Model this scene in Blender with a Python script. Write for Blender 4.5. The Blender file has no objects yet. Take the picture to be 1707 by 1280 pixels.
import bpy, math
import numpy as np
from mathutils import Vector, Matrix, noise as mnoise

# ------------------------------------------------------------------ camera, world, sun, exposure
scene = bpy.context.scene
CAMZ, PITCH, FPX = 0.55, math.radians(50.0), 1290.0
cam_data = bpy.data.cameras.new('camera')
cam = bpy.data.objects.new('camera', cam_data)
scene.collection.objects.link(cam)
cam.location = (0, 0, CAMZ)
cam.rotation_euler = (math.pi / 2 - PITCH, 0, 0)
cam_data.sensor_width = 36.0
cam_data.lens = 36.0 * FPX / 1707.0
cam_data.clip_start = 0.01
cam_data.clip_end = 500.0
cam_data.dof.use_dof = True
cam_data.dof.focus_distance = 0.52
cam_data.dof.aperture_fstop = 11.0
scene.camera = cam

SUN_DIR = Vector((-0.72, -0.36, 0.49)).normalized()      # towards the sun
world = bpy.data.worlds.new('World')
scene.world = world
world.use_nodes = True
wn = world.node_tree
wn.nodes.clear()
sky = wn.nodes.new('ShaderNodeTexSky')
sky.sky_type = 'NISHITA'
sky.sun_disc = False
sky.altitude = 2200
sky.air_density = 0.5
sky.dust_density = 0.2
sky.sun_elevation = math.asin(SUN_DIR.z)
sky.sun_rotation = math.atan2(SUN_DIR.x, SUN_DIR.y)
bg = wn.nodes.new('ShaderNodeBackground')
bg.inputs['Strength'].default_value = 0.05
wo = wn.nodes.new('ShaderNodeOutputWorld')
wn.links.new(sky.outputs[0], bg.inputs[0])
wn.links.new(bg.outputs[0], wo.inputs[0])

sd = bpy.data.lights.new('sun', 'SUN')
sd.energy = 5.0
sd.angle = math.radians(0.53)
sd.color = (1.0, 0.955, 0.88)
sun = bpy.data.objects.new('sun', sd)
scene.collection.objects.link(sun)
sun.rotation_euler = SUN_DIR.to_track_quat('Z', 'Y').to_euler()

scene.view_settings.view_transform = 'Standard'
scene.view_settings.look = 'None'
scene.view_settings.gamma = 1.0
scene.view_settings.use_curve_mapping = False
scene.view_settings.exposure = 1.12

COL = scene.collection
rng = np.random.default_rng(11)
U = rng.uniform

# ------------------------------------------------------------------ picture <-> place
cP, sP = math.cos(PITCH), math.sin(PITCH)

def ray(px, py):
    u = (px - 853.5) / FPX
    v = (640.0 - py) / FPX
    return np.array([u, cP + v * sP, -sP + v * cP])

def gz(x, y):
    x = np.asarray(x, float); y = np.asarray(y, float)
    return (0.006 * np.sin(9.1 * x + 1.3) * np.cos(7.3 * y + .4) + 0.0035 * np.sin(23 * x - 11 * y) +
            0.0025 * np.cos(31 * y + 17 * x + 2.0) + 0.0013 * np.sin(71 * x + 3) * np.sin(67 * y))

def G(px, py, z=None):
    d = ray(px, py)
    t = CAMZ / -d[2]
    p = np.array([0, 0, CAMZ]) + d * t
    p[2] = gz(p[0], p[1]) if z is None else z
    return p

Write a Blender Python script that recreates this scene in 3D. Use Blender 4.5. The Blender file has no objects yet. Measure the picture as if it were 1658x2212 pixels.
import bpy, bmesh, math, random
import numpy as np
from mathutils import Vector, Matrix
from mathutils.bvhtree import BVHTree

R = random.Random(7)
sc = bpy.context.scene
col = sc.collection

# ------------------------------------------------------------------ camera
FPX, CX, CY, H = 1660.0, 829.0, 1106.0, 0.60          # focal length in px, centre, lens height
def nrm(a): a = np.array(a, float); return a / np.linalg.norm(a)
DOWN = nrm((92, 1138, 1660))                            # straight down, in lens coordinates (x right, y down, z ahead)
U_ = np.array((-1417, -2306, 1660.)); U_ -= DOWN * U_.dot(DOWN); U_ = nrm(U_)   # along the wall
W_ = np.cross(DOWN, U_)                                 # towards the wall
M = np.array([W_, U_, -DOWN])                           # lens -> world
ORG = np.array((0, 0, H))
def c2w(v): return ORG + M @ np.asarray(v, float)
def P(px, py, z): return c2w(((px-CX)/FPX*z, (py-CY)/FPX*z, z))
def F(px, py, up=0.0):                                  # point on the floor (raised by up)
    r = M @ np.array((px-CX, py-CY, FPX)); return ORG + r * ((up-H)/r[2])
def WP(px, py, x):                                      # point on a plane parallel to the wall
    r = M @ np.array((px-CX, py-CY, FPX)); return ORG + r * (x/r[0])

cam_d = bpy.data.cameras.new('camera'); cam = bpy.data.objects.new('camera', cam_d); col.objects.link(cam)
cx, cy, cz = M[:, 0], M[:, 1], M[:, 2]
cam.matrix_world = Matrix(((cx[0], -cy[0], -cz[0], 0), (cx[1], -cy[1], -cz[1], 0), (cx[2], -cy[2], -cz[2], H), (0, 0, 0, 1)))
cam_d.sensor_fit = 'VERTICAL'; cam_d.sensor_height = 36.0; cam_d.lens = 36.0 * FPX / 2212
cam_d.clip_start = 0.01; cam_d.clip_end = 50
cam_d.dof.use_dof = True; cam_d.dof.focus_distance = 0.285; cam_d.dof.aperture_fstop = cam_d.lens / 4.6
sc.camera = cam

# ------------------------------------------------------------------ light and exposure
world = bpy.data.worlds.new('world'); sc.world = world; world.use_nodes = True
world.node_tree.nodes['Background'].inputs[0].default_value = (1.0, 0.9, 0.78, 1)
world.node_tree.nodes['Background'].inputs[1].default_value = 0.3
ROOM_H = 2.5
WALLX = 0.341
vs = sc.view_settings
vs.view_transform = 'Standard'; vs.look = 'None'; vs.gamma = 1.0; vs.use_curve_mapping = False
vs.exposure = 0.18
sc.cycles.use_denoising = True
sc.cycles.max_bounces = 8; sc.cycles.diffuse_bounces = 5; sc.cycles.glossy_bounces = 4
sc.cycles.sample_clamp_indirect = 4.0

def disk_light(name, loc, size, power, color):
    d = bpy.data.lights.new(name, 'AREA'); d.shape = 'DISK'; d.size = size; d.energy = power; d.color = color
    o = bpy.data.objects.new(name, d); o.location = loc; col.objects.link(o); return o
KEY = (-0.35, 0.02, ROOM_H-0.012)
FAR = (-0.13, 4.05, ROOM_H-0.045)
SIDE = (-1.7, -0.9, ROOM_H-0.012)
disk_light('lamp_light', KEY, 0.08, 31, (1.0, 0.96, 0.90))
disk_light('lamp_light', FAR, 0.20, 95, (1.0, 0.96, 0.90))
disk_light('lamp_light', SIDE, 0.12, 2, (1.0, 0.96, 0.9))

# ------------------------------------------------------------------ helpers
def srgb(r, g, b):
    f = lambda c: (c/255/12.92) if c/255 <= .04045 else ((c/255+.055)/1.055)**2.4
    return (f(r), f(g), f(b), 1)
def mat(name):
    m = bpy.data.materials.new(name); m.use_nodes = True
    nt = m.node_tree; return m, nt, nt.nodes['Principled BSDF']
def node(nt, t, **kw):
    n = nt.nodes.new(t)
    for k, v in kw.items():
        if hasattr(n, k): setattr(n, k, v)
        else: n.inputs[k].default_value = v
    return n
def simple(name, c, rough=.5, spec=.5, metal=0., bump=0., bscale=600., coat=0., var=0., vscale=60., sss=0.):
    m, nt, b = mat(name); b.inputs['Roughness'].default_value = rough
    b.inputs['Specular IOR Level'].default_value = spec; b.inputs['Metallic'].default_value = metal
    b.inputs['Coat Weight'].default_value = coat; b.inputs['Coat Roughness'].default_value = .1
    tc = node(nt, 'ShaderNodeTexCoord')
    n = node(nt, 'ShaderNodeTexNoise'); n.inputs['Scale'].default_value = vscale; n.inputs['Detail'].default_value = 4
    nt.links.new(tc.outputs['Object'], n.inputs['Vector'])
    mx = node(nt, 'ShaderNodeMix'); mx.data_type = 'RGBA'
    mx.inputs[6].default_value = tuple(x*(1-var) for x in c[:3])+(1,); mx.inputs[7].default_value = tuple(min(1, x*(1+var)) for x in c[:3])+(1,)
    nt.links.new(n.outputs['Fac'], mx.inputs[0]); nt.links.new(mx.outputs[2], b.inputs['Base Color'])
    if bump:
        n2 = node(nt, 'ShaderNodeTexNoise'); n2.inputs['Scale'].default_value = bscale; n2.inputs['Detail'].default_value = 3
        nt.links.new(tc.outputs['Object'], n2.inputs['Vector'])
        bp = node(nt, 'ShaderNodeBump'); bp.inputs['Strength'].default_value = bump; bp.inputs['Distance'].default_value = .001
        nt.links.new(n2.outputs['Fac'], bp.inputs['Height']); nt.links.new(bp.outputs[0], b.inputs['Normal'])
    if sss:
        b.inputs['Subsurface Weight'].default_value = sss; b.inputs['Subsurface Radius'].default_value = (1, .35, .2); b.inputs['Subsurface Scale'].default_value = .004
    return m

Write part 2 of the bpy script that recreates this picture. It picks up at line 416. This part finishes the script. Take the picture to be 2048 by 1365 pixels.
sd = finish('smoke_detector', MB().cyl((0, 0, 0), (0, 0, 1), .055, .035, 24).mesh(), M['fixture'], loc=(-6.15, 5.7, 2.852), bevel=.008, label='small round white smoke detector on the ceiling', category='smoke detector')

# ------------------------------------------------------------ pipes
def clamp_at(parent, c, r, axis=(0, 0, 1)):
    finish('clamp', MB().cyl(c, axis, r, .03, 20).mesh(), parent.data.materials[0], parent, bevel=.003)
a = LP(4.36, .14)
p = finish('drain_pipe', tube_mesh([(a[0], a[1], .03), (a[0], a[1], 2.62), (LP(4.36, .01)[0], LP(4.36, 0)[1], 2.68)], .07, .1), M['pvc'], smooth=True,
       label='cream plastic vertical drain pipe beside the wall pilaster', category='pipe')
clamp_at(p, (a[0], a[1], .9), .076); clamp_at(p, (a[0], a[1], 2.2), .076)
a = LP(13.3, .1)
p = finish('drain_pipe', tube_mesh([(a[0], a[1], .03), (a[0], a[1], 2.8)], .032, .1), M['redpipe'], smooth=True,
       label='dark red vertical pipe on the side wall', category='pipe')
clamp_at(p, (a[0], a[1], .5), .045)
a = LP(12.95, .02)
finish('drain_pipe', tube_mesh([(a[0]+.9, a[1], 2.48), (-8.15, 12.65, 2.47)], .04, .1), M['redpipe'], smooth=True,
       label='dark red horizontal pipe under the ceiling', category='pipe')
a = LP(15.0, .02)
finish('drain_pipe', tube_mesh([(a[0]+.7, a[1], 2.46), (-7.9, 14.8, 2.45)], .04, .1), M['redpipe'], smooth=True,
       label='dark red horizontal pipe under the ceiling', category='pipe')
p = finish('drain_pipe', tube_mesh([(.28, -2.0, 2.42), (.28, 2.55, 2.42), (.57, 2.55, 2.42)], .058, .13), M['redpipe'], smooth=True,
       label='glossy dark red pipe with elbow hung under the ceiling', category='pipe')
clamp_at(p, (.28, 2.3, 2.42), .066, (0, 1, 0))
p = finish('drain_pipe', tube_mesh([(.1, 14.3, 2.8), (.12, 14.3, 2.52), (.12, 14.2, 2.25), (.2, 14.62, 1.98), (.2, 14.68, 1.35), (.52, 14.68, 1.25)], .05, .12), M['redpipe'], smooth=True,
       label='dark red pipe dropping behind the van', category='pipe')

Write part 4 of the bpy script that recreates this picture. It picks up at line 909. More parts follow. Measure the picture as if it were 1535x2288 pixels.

» WHAT THE TASK ASKS
In the listing above, locate the line with "Write a Blender" and the line with "col = sc.collection", then extract exactly those lines and every line between them, and nothing more.

» ANSWER FOR THIS EXERCISE
Write a Blender Python script that recreates this scene in 3D. Use Blender 4.5. The Blender file has no objects yet. Measure the picture as if it were 1658x2212 pixels.
import bpy, bmesh, math, random
import numpy as np
from mathutils import Vector, Matrix
from mathutils.bvhtree import BVHTree

R = random.Random(7)
sc = bpy.context.scene
col = sc.collection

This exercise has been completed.